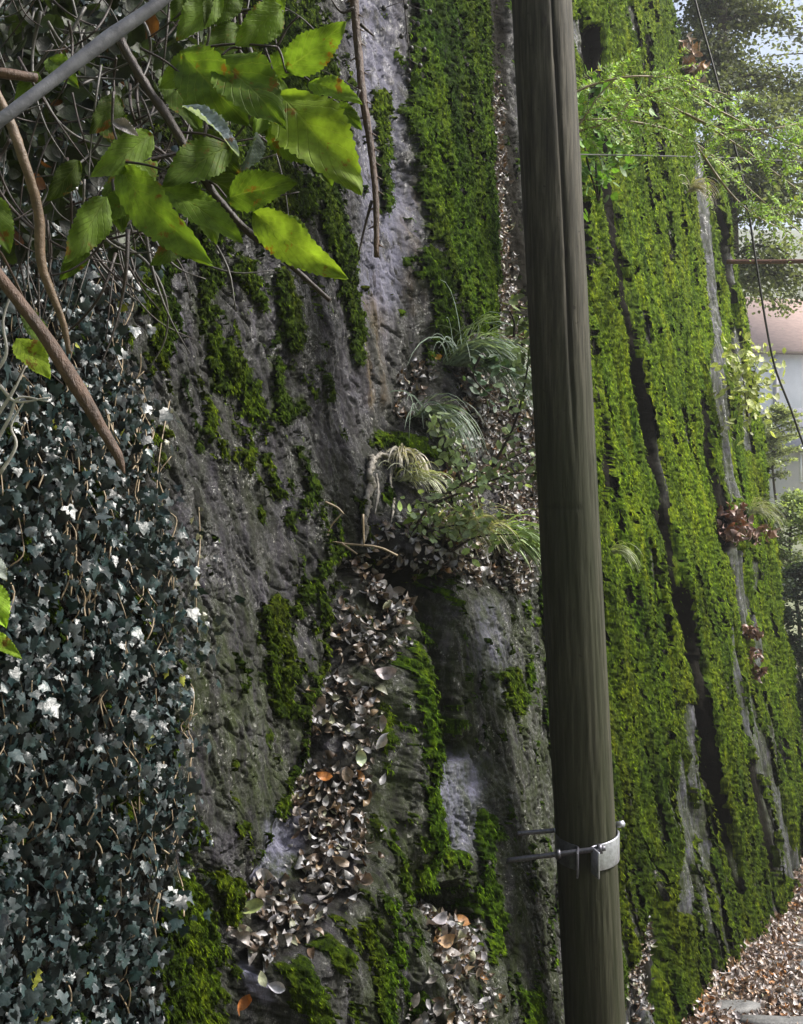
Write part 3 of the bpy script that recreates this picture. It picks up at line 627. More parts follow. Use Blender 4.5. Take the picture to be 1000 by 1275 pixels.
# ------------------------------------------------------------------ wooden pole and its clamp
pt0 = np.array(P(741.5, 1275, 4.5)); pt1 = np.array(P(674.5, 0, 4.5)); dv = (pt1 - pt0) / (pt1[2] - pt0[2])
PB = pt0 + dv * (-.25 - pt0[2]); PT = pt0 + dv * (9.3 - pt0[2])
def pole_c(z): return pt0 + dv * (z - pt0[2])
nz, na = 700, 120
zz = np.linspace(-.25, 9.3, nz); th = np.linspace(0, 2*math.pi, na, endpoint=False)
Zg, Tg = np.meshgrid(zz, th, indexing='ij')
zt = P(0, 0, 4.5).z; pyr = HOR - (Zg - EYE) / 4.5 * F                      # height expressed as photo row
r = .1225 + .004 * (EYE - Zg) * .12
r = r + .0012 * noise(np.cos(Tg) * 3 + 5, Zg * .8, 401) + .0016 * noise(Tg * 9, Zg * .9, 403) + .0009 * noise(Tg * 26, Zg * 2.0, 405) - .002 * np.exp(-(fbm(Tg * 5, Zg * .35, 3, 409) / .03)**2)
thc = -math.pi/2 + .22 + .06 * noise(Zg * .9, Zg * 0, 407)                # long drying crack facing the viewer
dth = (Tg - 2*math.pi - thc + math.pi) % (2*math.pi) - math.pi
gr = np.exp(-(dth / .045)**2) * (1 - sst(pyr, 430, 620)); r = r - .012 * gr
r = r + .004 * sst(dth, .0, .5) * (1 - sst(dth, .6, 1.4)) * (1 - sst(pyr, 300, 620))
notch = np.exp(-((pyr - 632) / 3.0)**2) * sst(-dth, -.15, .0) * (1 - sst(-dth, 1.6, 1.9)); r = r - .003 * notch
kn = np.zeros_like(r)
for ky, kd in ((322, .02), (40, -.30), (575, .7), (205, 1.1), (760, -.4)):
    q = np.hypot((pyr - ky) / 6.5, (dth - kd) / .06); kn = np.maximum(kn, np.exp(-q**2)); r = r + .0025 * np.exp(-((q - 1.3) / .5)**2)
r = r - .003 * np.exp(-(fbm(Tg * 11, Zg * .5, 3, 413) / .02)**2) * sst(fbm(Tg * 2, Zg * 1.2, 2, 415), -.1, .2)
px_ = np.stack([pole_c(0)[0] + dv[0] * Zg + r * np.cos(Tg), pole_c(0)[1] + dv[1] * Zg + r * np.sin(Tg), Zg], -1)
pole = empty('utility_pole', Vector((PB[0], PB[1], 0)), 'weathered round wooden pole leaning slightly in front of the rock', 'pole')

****

**TASK TO CARRY OUT:** Make an exact copy of all the material, but keep the pictures out of it.

**PROBLEM SOLUTION:**
Write part 3 of the bpy script that recreates this picture. It picks up at line 627. More parts follow. Use Blender 4.5. Take the picture to be 1000 by 1275 pixels.
# ------------------------------------------------------------------ wooden pole and its clamp
pt0 = np.array(P(741.5, 1275, 4.5)); pt1 = np.array(P(674.5, 0, 4.5)); dv = (pt1 - pt0) / (pt1[2] - pt0[2])
PB = pt0 + dv * (-.25 - pt0[2]); PT = pt0 + dv * (9.3 - pt0[2])
def pole_c(z): return pt0 + dv * (z - pt0[2])
nz, na = 700, 120
zz = np.linspace(-.25, 9.3, nz); th = np.linspace(0, 2*math.pi, na, endpoint=False)
Zg, Tg = np.meshgrid(zz, th, indexing='ij')
zt = P(0, 0, 4.5).z; pyr = HOR - (Zg - EYE) / 4.5 * F                      # height expressed as photo row
r = .1225 + .004 * (EYE - Zg) * .12
r = r + .0012 * noise(np.cos(Tg) * 3 + 5, Zg * .8, 401) + .0016 * noise(Tg * 9, Zg * .9, 403) + .0009 * noise(Tg * 26, Zg * 2.0, 405) - .002 * np.exp(-(fbm(Tg * 5, Zg * .35, 3, 409) / .03)**2)
thc = -math.pi/2 + .22 + .06 * noise(Zg * .9, Zg * 0, 407)                # long drying crack facing the viewer
dth = (Tg - 2*math.pi - thc + math.pi) % (2*math.pi) - math.pi
gr = np.exp(-(dth / .045)**2) * (1 - sst(pyr, 430, 620)); r = r - .012 * gr
r = r + .004 * sst(dth, .0, .5) * (1 - sst(dth, .6, 1.4)) * (1 - sst(pyr, 300, 620))
notch = np.exp(-((pyr - 632) / 3.0)**2) * sst(-dth, -.15, .0) * (1 - sst(-dth, 1.6, 1.9)); r = r - .003 * notch
kn = np.zeros_like(r)
for ky, kd in ((322, .02), (40, -.30), (575, .7), (205, 1.1), (760, -.4)):
    q = np.hypot((pyr - ky) / 6.5, (dth - kd) / .06); kn = np.maximum(kn, np.exp(-q**2)); r = r + .0025 * np.exp(-((q - 1.3) / .5)**2)
r = r - .003 * np.exp(-(fbm(Tg * 11, Zg * .5, 3, 413) / .02)**2) * sst(fbm(Tg * 2, Zg * 1.2, 2, 415), -.1, .2)
px_ = np.stack([pole_c(0)[0] + dv[0] * Zg + r * np.cos(Tg), pole_c(0)[1] + dv[1] * Zg + r * np.sin(Tg), Zg], -1)
pole = empty('utility_pole', Vector((PB[0], PB[1], 0)), 'weathered round wooden pole leaning slightly in front of the rock', 'pole')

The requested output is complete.